Naseer Al-Nahr • Arab News

BAGHDAD, 19 January 2005 — Kidnappers released footage yesterday of eight Chinese hostages it threatened to execute unless Beijing “clarifies its role” in Iraq, while a Syrian Catholic archbishop was released a day after being captured.

In a tape broadcast on TV networks and showing eight Chinese nationals holding up their passports guarded by two hooded men, the kidnappers charged the group had “worked with US forces in Iraq”.

“We ask the Chinese government to clarify its position toward those and other Chinese who have entered Iraq to help occupation forces,” said one of them without identifying his organization.

The Chinese Embassy in Baghdad confirmed that eight construction workers from the southern province of Fujian had been abducted last week on the main highway from Iraq to Jordan, China’s official Xinhua news agency reported.

Another video released yesterday showed a Lebanese held by a previously unknown group on charges of working with the US military. The embassy could not immediately confirm his capture.

The latest hostage crisis came quick on the heels of another kidnapping episode that sent shockwaves through Iraq’s small Christian minority.

A Syrian Catholic archibishop nabbed in the northern city of Mosul on Monday afternoon, was released by his captors less than 24 hours later.

Basile Georges Casmoussa said after his release that he had been treated well and explained that the kidnappers had captured him by mistake and did not request a ransom for his release.

Yet his statement contradicted earlier declarations by a senior prelate who said money was being collected to free him, as well as his own driver’s version of events. Insurgents fiercely opposed to the very principle of democratic polls have stepped up their attacks against the long-oppressed majority Shiites, who are expected to dominate the vote.

Yesterday, a suicide car bomber blew himself up and killed two other people near the headquarters of a leading Shiite party in Baghdad. The attack took place at a checkpoint some 30 meters from the headquarters of the Supreme Council of the Islamic Revolution in Iraq (SCIRI) that is also home to party leader Abdel Aziz Hakim.

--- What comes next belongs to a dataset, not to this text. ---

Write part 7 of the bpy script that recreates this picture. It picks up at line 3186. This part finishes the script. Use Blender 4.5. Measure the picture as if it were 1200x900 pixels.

Al-Qaeda operative Abu Mussab Al-Zarqawi’s group claimed responsibility for the attack, according to a statement posted on the Internet. And Iraqi Interior Minister Falah Naqib warned the country risked sliding into civil war if the Sunni minority boycotted the elections.

“Failing to take part in the elections is tantamount to treason and will lead to a civil war and the division of the country,” the minister, himself a Sunni, told reporters.

Eleven other Iraqis were killed in a string of separate incidents across Iraq.

An electoral debate so far subdued by relentless violence and fear of insurgent reprisal for participation in the electoral process started gathering steam with the milestone elections now less than two weeks away.

US-backed interim Prime Minister Iyad Allawi staked his party’s election hopes on his reputation for tough security policies as he set out its platform for the polls.

“Security is the top priority and we have to defeat the terrorism both coming from inside and outside the country and to fortify our borders to stop the flow of criminals to our country,” Allawi told reporters.

His party, the Iraqi National Accord, also accused policemen loyal to the Shiite list of abusing their position to intimidate voters in the majority community’s southern heartland — a charge the alliance firmly denied.